2013年6月14日金曜日

「素地の良い家」は、清々しい。



自宅を建てるにあたり、建築士にはこんなお願いをしていた。

自分はモダンで合理的な空間が好きだが、仏壇と神棚を置く必要がある。
特定の様式や世界観に縛られるのは疲れるし、何しろイームズの椅子でパスタも納豆ご飯も食べる。そんな風に何でもありの無思想な生活には「素地の良い家」が良いと思うから、そんな感じでよろしく、と。

「モダンな家」=フラットで真っ白な壁に黒タイルの床、そしてガラスとステンレスやアルミの組み合わせ。「ナチュラル・カントリーの家」=パイン材。というように固定観念に縛られた家はとても我慢できない。
またはアンティークの調度品を好むばかり、新築なのにアンティーク調に仕立てるのもどうかしていると思う。

「たんなる見栄えのために、作為的なこと、わざとらしいことはしないし、お化粧はしない。精神の形がそのまま建築に表れればよい」

建築家の中村好文さんは、住まいのあり方をそんな風に言っている。
彼が言うように「雰囲気の建築」や「お化粧の建築」でなく、機能や合理性に裏打ちされた建築こそが私が望んだ「素地の良い家」なのである。

こだわったわけではないが、出来上がった家は自然素材による家になった。
合板は一切使わず、構造材から仕上げ材まで木材はすべて無垢の杉、ヒノキ、タモなど。居室の壁は漆喰で、トイレ、洗面所の壁紙もドイツ製の自然素材のものだ。断熱材も塗料も自然素材で、(お風呂以外の)見えるところはもちろん見えないところにも塩ビや化学物質は見当たらない。繰り返すが無垢の木材や自然素材にこだわったわけではない。
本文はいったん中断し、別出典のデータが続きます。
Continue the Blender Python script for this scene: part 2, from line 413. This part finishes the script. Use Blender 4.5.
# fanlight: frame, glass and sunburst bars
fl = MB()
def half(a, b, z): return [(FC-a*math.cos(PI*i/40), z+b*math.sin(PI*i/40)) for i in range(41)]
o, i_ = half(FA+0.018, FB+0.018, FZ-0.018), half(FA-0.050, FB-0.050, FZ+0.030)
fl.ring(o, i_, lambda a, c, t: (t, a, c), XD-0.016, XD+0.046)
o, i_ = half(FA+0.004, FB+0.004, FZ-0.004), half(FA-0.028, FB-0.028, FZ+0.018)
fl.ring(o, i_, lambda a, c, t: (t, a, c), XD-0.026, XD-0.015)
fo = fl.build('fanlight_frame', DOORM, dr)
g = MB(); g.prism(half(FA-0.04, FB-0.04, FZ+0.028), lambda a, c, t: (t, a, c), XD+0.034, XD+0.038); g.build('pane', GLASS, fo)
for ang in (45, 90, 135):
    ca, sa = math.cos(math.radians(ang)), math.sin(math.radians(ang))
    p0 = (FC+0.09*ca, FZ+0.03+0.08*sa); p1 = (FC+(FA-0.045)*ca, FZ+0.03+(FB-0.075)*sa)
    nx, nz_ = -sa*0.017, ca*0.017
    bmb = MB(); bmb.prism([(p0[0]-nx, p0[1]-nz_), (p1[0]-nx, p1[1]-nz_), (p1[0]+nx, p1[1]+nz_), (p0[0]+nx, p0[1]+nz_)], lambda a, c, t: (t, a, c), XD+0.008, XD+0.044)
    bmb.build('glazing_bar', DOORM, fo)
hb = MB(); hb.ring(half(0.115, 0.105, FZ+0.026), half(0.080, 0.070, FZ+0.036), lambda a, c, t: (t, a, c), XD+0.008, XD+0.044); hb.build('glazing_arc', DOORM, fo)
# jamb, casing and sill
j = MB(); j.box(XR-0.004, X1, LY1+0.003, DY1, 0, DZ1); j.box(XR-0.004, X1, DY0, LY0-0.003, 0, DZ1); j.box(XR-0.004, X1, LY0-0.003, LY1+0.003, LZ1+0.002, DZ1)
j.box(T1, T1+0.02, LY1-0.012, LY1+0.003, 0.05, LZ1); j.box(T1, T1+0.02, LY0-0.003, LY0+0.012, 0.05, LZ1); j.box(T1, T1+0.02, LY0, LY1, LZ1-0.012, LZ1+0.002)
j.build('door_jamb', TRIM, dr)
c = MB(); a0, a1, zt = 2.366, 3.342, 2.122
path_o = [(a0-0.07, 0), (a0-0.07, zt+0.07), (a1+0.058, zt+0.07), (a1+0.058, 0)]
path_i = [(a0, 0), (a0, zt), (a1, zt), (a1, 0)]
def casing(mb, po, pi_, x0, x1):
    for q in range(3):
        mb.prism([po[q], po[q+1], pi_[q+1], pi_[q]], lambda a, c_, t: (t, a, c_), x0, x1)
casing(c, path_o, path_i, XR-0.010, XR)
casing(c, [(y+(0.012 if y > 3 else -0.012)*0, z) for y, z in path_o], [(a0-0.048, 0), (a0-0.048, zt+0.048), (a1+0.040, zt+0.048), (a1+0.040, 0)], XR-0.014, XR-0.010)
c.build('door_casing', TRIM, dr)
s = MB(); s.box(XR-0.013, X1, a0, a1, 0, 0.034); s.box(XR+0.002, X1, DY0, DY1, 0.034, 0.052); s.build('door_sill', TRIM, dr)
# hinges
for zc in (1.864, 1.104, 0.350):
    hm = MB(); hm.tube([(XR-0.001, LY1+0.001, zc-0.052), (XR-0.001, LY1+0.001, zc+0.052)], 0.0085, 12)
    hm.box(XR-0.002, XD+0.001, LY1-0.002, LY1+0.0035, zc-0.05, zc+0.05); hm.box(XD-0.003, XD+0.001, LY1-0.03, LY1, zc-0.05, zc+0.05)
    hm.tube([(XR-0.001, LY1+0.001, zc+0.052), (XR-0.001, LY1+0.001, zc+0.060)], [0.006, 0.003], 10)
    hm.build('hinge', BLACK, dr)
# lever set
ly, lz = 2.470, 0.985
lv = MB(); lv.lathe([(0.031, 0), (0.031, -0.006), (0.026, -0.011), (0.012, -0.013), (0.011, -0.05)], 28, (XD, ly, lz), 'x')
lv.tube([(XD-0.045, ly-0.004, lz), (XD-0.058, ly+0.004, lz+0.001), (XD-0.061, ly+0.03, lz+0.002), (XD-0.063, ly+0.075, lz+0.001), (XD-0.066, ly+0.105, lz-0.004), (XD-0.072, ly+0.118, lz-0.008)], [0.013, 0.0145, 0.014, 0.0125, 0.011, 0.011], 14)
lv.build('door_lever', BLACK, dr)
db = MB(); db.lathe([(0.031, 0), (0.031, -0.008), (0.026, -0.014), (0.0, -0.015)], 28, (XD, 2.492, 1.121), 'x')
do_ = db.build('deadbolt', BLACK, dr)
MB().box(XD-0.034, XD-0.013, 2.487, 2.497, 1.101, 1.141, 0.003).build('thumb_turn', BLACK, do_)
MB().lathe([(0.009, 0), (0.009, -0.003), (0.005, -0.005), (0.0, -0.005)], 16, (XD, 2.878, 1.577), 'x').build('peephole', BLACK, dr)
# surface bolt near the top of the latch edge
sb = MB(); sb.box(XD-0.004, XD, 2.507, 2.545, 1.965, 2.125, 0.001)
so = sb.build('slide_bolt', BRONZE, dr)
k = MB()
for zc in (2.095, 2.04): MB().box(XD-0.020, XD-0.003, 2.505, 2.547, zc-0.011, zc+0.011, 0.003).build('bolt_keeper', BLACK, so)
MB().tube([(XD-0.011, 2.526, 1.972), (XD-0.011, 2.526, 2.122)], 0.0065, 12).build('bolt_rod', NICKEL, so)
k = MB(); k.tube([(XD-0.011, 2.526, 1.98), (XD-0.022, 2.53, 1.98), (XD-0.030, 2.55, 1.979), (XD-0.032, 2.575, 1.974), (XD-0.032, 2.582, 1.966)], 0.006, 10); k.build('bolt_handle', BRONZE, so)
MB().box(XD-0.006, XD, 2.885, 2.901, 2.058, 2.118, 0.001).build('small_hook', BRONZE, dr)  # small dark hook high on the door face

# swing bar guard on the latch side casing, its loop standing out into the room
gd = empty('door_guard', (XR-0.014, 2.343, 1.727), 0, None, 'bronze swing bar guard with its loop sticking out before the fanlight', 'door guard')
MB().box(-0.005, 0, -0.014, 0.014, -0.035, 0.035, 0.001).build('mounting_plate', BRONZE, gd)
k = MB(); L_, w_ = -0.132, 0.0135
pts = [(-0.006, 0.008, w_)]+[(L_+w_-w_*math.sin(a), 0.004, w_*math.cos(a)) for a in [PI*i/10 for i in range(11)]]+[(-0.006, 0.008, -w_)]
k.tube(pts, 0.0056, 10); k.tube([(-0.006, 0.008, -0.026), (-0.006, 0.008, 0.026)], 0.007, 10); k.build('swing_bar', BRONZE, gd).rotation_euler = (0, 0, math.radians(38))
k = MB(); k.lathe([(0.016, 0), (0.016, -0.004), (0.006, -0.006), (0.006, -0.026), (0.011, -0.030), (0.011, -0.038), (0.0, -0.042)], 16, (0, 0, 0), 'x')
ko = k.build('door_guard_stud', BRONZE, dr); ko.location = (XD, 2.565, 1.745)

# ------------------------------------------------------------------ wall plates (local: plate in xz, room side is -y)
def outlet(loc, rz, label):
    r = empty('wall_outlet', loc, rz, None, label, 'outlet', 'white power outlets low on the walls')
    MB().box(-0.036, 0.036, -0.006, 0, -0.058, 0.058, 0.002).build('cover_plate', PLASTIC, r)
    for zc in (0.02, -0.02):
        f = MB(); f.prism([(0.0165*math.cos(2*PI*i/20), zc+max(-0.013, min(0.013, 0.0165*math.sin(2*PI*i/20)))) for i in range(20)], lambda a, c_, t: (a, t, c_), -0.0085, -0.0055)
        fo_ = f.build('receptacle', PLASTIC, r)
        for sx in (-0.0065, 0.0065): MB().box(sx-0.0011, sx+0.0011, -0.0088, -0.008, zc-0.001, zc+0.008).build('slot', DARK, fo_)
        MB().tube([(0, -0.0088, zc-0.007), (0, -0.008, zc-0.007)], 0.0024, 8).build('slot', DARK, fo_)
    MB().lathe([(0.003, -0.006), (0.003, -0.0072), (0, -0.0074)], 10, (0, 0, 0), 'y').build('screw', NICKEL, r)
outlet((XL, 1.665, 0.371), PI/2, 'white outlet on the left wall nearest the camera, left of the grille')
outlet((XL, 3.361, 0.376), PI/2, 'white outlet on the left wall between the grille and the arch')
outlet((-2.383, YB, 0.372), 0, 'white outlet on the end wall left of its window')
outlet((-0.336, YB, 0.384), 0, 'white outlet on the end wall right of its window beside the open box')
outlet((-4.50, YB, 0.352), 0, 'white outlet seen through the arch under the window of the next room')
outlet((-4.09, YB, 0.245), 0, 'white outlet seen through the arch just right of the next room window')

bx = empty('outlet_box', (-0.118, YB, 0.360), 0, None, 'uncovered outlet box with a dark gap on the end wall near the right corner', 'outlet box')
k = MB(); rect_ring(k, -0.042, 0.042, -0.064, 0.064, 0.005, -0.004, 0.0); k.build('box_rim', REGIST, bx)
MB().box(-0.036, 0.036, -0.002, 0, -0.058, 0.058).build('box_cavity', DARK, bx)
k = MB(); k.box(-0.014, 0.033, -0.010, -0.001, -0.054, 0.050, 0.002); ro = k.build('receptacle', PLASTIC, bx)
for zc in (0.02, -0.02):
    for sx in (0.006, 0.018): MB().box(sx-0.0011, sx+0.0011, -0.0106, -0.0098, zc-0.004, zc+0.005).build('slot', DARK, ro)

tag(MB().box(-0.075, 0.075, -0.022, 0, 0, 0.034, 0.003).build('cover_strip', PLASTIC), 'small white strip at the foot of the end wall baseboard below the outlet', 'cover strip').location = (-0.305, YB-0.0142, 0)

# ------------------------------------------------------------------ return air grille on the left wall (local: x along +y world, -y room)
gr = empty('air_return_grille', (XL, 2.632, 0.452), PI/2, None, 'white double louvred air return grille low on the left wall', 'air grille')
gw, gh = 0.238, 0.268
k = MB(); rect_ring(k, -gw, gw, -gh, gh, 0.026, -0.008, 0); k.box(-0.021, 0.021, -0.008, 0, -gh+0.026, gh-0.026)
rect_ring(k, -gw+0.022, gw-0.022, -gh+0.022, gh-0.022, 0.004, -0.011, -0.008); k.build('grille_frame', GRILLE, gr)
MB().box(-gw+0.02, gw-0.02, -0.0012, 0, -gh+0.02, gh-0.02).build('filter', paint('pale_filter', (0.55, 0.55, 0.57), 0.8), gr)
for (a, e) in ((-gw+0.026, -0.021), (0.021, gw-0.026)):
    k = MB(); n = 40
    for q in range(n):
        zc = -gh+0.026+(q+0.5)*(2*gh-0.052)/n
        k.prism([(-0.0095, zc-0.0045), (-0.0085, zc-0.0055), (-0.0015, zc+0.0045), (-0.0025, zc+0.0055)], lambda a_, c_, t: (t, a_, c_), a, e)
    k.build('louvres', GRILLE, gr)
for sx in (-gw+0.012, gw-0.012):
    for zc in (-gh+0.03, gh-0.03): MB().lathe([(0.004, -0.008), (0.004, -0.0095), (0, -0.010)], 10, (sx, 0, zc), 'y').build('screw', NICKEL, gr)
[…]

こんな家に住むと、ナチュラル志向であれこれ口うるさい人と思われがちだが、実際はCO2をバンバン吐出す俗人だ。結果として“自然素材によるこだわりの家”になったのは、使う材料や仕上げでAとBのどっちが「素地の良い家」にふさわしいかを選んだらこうなっただけである。

プリント化粧板と無垢の板のどっちが気持ち良いか?
漆喰壁と塩ビクロスはどっちが良いか?
エアコンと薪ストーブならどっち?

そんな選択の果てがこの家になった。
自邸自慢になるのは嫌なので冷めた見方をすると、アミダ式で考えてできた家なのである。

もちろんすべての面で好きなものだけを選べたわけではない。当然予算もある。
それでもこれだけの家にできたのは、こちらのわがままに付き合ってくれた親方をはじめ作り手たちがいてくれたおかげだ。
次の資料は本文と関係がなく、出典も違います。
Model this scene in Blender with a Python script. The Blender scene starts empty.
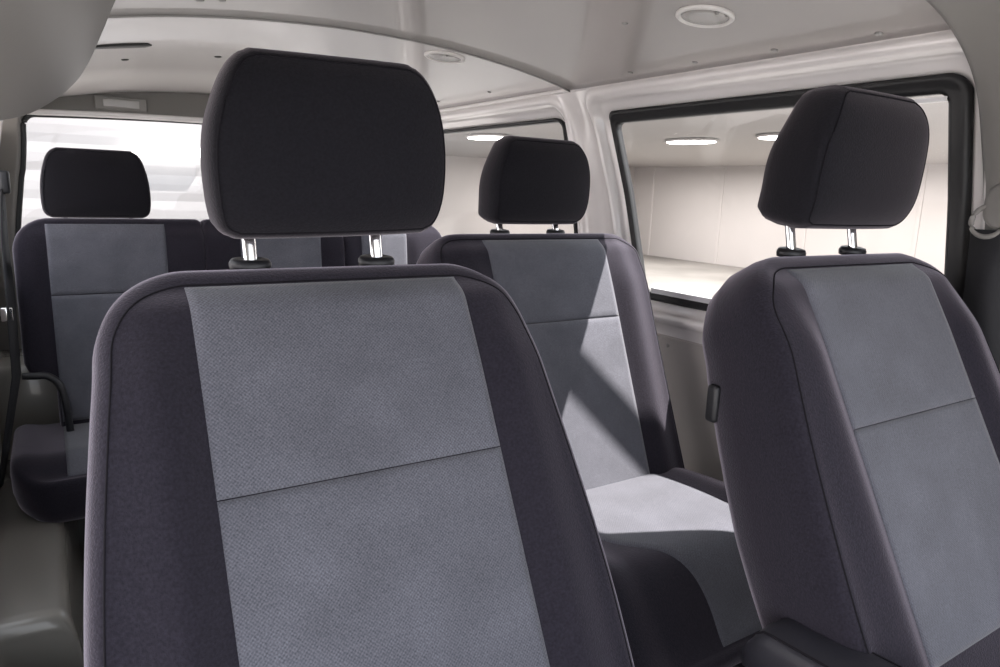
import bpy, math, random
from mathutils import Vector, Matrix
random.seed(4)
sc = bpy.context.scene
C = bpy.data.collections.new('van_interior'); sc.collection.children.link(C)
H = 1.15                      # eye height over the cabin floor; shapes below are written relative to the eye
GROUND = -1.5
PI = math.pi

# ------------------------------------------------------------------ materials
def mat(name, col, rough=.5, metal=0, spec=.5, sheen=0, sheen_rough=.4, tint=(1, 1, 1), coat=0, bump=None, vary=None, emit=None):
    m = bpy.data.materials.new(name); m.use_nodes = True
    nt = m.node_tree; b = nt.nodes['Principled BSDF']
    b.inputs['Base Color'].default_value = (*col, 1)
    b.inputs['Roughness'].default_value = rough
    b.inputs['Metallic'].default_value = metal
    b.inputs['Specular IOR Level'].default_value = spec
    b.inputs['Sheen Weight'].default_value = sheen
    b.inputs['Sheen Roughness'].default_value = sheen_rough
    b.inputs['Sheen Tint'].default_value = (*tint, 1)
    b.inputs['Coat Weight'].default_value = coat
    if emit:
        b.inputs['Emission Color'].default_value = (*emit[0], 1); b.inputs['Emission Strength'].default_value = emit[1]
    tc = nt.nodes.new('ShaderNodeTexCoord')
    if vary:                  # (scale, amount[, detail]) patchy colour of the thing itself
        n = nt.nodes.new('ShaderNodeTexNoise'); n.inputs['Scale'].default_value = vary[0]; n.inputs['Detail'].default_value = 4
        nt.links.new(tc.outputs['Object'], n.inputs['Vector'])
        r = nt.nodes.new('ShaderNodeMapRange'); r.inputs['From Min'].default_value = .3; r.inputs['From Max'].default_value = .7
        r.inputs['To Min'].default_value = 1 - vary[1]; r.inputs['To Max'].default_value = 1 + vary[1]
        nt.links.new(n.outputs['Fac'], r.inputs['Value'])
        mx = nt.nodes.new('ShaderNodeVectorMath'); mx.operation = 'SCALE'; mx.inputs[0].default_value = col
        nt.links.new(r.outputs['Result'], mx.inputs['Scale']); nt.links.new(mx.outputs['Vector'], b.inputs['Base Color'])
    if bump:                  # (scale, strength, distance)
        n2 = nt.nodes.new('ShaderNodeTexNoise'); n2.inputs['Scale'].default_value = bump[0]; n2.inputs['Detail'].default_value = 3
        nt.links.new(tc.outputs['Object'], n2.inputs['Vector'])
        bp = nt.nodes.new('ShaderNodeBump'); bp.inputs['Strength'].default_value = bump[1]; bp.inputs['Distance'].default_value = bump[2]
        nt.links.new(n2.outputs['Fac'], bp.inputs['Height']); nt.links.new(bp.outputs['Normal'], b.inputs['Normal'])
    return m

def tweed(name, dark, light, pitch=.0044):
    """Fine two-tone woven cloth: tiny light stitches in rows on a dark ground."""
    m = bpy.data.materials.new(name); m.use_nodes = True
    nt = m.node_tree; L = nt.links; b = nt.nodes['Principled BSDF']
    b.inputs['Roughness'].default_value = .85; b.inputs['Specular IOR Level'].default_value = .25
    b.inputs['Sheen Weight'].default_value = .25; b.inputs['Sheen Roughness'].default_value = .5
    tc = nt.nodes.new('ShaderNodeTexCoord')
    def mt(op, a, b=None):
        n = nt.nodes.new('ShaderNodeMath'); n.operation = op
        for k, q in enumerate((a, b)):
            if q is None: continue
            if isinstance(q, (int, float)): n.inputs[k].default_value = q
            else: L.new(q, n.inputs[k])
        return n.outputs['Value']
    sp = nt.nodes.new('ShaderNodeSeparateXYZ'); L.new(tc.outputs['Object'], sp.inputs['Vector'])
    along = mt('MULTIPLY', mt('ADD', sp.outputs['Y'], sp.outputs['Z']), .74)
    w1_ = mt('SINE', mt('MULTIPLY', sp.outputs['X'], 2 * PI / pitch)); w2_ = mt('SINE', mt('MULTIPLY', along, 2 * PI / pitch))
    fine = nt.nodes.new('ShaderNodeTexNoise'); fine.inputs['Scale'].default_value = 520; fine.inputs['Detail'].default_value = 2
    L.new(tc.outputs['Object'], fine.inputs['Vector'])
    weave = mt('ADD', mt('MULTIPLY', mt('MULTIPLY', w1_, w2_), .30), mt('ADD', mt('MULTIPLY', mt('SUBTRACT', fine.outputs['Fac'], .5), 1.5), .5))
    no = nt.nodes.new('ShaderNodeTexNoise'); no.inputs['Scale'].default_value = 14; no.inputs['Detail'].default_value = 5
    L.new(tc.outputs['Object'], no.inputs['Vector'])
    r = nt.nodes.new('ShaderNodeMapRange')
    L.new(weave, r.inputs['Value'])
    mx = nt.nodes.new('ShaderNodeMix'); mx.data_type = 'RGBA'
    mx.inputs['A'].default_value = (*light, 1); mx.inputs['B'].default_value = (*dark, 1)
    L.new(r.outputs['Result'], mx.inputs['Factor'])
    r2 = nt.nodes.new('ShaderNodeMapRange'); r2.inputs['From Min'].default_value = .3; r2.inputs['From Max'].default_value = .7
    r2.inputs['To Min'].default_value = .88; r2.inputs['To Max'].default_value = 1.12
    L.new(no.outputs['Fac'], r2.inputs['Value'])
    sv = nt.nodes.new('ShaderNodeVectorMath'); sv.operation = 'SCALE'
    L.new(mx.outputs['Result'], sv.inputs[0]); L.new(r2.outputs['Result'], sv.inputs['Scale'])
    L.new(sv.outputs['Vector'], b.inputs['Base Color'])
    bp = nt.nodes.new('ShaderNodeBump'); bp.invert = True; bp.inputs['Strength'].default_value = .2; bp.inputs['Distance'].default_value = .0008
    L.new(weave, bp.inputs['Height']); L.new(bp.outputs['Normal'], b.inputs['Normal'])
    return m

def glass(name, refl=.06):
    m = bpy.data.materials.new(name); m.use_nodes = True
    nt = m.node_tree; nt.nodes.remove(nt.nodes['Principled BSDF']); out = nt.nodes['Material Output']
    t = nt.nodes.new('ShaderNodeBsdfTransparent'); t.inputs['Color'].default_value = (.97, .97, .97, 1)
    g = nt.nodes.new('ShaderNodeBsdfGlossy'); g.inputs['Roughness'].default_value = .03; g.inputs['Color'].default_value = (.9, .9, .9, 1)
    lw = nt.nodes.new('ShaderNodeLayerWeight'); lw.inputs['Blend'].default_value = .5
    pw = nt.nodes.new('ShaderNodeMath'); pw.operation = 'POWER'; pw.inputs[1].default_value = 5
    nt.links.new(lw.outputs['Facing'], pw.inputs[0])
    f = nt.nodes.new('ShaderNodeMapRange'); f.inputs['To Min'].default_value = .02; f.inputs['To Max'].default_value = .6
    nt.links.new(pw.outputs['Value'], f.inputs['Value'])
    mx = nt.nodes.new('ShaderNodeMixShader')
    nt.links.new(f.outputs['Result'], mx.inputs['Fac']); nt.links.new(t.outputs['BSDF'], mx.inputs[1]); nt.links.new(g.outputs['BSDF'], mx.inputs[2])
    nt.links.new(mx.outputs['Shader'], out.inputs['Surface'])
    return m

VELOUR = mat('dark_velour', (.0155, .0140, .0205), .9, spec=.1, sheen=.52, sheen_rough=.43, tint=(.94, .86, 1), bump=(420, .5, .0012), vary=(300, .3))
VELOUR_HEAD = mat('dark_headrest_velour', (.0095, .0092, .012), .9, spec=.1, sheen=.3, sheen_rough=.42, tint=(.97, .88, .96), bump=(420, .45, .0012), vary=(300, .25))
TWEED = tweed('grey_tweed', (.050, .051, .064), (.134, .136, .163))
PIPING = mat('piping_black', (.012, .011, .014), .9, spec=.1)
PLASTIC = mat('black_plastic', (.012, .012, .015), .45, bump=(400, .15, .0005))
LEATHERETTE = mat('black_leatherette', (.020, .020, .026), .42, bump=(260, .3, .0008))
CHROME = mat('chrome', (.86, .86, .87), .08, metal=1)
RUBBER = mat('rubber_seal', (.008, .008, .009), .5)
PAINT = mat('van_paint', (.76, .728, .714), .22, coat=.8)
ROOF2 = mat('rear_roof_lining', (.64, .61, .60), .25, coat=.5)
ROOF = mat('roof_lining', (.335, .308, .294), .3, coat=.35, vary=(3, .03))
TRIM = mat('pillar_trim', (.20, .19, .178), .5, bump=(300, .12, .0006))
BOARD = mat('hardboard', (.40, .375, .355), .62, vary=(6, .05))
CREAM = mat('cream_gloss_paint', (.21, .20, .182), .27, coat=.4)
FLOOR = mat('floor_rubber', (.012, .012, .014), .7, bump=(120, .3, .002))
BELT = mat('belt_webbing', (.012, .012, .015), .75, bump=(700, .4, .001))
ALU = mat('rail_white', (.72, .72, .73), .35, metal=.3)
LENS = mat('lamp_lens', (.36, .345, .33), .25, coat=.4, bump=(500, .5, .001))
RING = mat('lamp_ring', (.70, .68, .66), .3)
SCREW = mat('clip_grey', (.30, .29, .28), .4)
DARKCLIP = mat('hole_dark', (.03, .03, .03), .6)
GLASS = glass('window_glass')
WALLX = mat('garage_wall_white', (.50, .465, .45), .7, vary=(.35, .07))
SOFFIT = mat('garage_soffit', (.40, .38, .37), .8)
CONCRETE = mat('concrete', (.30, .29, .28), .8, vary=(1.2, .12))
DARKFLOOR = mat('garage_floor', (.24, .225, .21), .55, vary=(.8, .25))
LEFT_BOUNCE = mat('white_bounce_wall', (.80, .77, .79), .8, vary=(.6, .05))
SHUTTER = mat('shutter_white', (.225, .22, .225), .5, vary=(.5, .15))
LAMP = mat('lamp_glow', (1, 1, 1), .5, emit=((1, .97, .93), 9))
POSTM = mat('post_paint', (.3, .3, .3), .5)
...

モノづくりに対する熱中度合いにおいて、私もそこそこのアホだが、彼らもかなりアホだと思う。
こっちが望んでもいないのに、こっちの方がカッコいいからと手間や儲けはそっちのけで仕入れたり、専門外なのに夜中まで床のオイル仕上げを手伝ってくれたりするのだ。

内外の塗装作業を自分でやることにしたのは少しでも費用を抑えるためだが、お金のためよりいつしか塗装作業が楽しくなり、目の前の家を仕上げることが目的になっていた。その場合の私は、施主でも依頼主でもなく作り手のひとりになれたと思う。

家を建てよう、と決めてから約1年9ヶ月。
竣工して感じたのは、自分の家ができた感動より、多くの人と一緒に関わった家が完成した感動だった。

家のカタチや仕上げを念頭に「素地が良い家」を追求してきたが、つくる過程で味わったのは、清々しさだった。

じっくりしつこくあきらめずに考え抜いた家は、見た目以上の価値を身につけるのかもしれない。